JBoss Application Server Overview

JBoss is a J2EE compatible application server that has full support for J2EE web services and the SOA. It supports the AOP model for developing middleware solutions and integrates well with Hibernate (object persistence framework).

The JBoss architecture consists of the microcontainer, bootstrap beans loaded into the microcontainer, a collection of deployers for loading various deployment types, and various mbean (managed beans - Java objects that represent resources to be managed) and legacy mbean deployments.

The JBoss Microcontainer is a lightweight container for managing POJOs, their deployment, configuration, and lifecycle.

You don't have to run a monolithic server all the time, but may remove components that are not required and integrate additional services as required, into JBoss by writing your own mbeans.
 
The JBoss AS ships with a number of different server configurations:
<JBoss_Home>\server\
    • minimal - bare-bones server, no web container, EJB, or JMS support
    • default - a default set of services
    • standard - the Java EE5 certified configuration of services
    • all - all available services
    • web - lightweight web container-oriented configuration of services
      To find out which services are configured in each configuration you can check
      <JBoss_Home>\server\<instance-name>\deployers or deploy.

      JBoss provides an embedded Hypersonic database along with a default datasource to connect applications to.

      When the JBoss server is running, you can get a live view of the server by going to the JMX console application. This is a raw view of JMX beans which make up the server.

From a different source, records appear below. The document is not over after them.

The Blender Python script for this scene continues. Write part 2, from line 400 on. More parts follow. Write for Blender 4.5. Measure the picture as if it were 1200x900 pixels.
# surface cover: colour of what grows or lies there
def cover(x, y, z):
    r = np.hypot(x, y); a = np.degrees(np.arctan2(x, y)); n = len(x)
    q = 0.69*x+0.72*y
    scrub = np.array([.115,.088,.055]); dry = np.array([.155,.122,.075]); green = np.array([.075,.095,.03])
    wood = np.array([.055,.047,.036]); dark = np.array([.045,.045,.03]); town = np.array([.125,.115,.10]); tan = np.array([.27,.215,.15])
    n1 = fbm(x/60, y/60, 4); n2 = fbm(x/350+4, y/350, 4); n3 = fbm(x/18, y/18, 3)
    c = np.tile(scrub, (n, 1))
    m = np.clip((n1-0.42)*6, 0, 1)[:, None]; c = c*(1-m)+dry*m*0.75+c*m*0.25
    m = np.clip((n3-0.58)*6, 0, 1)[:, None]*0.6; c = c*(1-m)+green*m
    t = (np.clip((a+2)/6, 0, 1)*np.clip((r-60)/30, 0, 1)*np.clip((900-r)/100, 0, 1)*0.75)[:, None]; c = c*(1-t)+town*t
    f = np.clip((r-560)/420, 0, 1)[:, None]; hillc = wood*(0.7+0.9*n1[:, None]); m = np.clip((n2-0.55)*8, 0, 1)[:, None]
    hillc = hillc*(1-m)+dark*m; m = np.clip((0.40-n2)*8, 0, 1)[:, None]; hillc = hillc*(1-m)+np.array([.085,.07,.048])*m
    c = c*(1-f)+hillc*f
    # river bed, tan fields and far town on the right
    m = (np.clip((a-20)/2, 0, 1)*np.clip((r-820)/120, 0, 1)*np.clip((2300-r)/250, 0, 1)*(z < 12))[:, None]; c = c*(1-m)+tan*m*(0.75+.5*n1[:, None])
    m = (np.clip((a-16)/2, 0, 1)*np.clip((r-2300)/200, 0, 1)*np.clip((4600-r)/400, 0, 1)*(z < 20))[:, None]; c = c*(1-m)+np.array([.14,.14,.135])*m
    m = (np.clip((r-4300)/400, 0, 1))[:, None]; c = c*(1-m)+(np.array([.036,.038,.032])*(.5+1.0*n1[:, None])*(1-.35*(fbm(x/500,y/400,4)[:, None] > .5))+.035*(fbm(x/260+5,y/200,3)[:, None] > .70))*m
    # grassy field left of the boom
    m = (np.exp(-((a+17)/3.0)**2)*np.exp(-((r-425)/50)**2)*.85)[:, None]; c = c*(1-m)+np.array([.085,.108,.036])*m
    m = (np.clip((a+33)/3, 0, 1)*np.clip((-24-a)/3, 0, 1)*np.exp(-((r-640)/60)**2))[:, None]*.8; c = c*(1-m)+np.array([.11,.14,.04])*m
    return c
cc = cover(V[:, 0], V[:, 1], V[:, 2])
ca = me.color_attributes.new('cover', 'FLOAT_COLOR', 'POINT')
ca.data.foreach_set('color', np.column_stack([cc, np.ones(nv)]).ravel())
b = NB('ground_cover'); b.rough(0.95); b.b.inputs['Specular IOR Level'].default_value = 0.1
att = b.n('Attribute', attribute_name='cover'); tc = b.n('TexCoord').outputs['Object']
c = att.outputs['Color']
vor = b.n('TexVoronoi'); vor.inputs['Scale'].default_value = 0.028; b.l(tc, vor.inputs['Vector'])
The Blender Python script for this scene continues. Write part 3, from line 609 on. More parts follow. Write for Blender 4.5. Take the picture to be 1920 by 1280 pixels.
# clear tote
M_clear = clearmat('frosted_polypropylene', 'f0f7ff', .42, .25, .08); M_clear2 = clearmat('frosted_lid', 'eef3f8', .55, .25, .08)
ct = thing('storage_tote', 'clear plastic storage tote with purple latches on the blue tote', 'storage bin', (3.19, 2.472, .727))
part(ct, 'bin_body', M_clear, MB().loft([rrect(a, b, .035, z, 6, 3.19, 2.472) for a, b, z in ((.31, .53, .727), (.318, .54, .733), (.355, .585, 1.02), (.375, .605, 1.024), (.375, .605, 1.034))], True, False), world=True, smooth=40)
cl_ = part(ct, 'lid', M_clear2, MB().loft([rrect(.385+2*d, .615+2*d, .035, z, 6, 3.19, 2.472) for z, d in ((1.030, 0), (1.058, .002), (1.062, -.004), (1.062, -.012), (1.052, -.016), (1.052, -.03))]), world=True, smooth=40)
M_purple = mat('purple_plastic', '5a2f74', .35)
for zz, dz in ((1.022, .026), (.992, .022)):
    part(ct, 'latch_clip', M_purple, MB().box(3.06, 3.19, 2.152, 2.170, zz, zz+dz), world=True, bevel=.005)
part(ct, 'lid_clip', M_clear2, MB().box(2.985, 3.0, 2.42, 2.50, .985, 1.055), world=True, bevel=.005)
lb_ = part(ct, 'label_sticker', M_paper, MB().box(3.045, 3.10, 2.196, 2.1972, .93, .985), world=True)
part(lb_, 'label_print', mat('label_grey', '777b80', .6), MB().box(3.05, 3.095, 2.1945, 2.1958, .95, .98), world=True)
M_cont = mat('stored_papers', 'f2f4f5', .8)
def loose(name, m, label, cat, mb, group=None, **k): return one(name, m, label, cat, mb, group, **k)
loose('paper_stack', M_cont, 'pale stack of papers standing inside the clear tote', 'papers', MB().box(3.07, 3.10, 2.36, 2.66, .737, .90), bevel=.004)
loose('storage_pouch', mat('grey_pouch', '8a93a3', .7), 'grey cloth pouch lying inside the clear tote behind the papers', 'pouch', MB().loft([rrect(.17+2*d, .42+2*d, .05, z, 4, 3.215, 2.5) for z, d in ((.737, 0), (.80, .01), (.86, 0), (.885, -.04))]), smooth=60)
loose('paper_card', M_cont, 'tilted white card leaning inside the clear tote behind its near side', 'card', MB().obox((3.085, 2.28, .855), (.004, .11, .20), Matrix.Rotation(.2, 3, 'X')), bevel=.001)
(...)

      In JBoss, log4j is used for logging, controlled by conf/jboss-log4j.xml. The default output file is the server.log.


      The JBoss AS comes with clustering support out of the box. Ina JBoss cluster, a node is a JBoss server instance. A cluster (partition) contains a set of nodes that work toward some goal. The JBoss AS supports two types of clustering architectures - client side interceptors (proxies/stubs), and load balancers.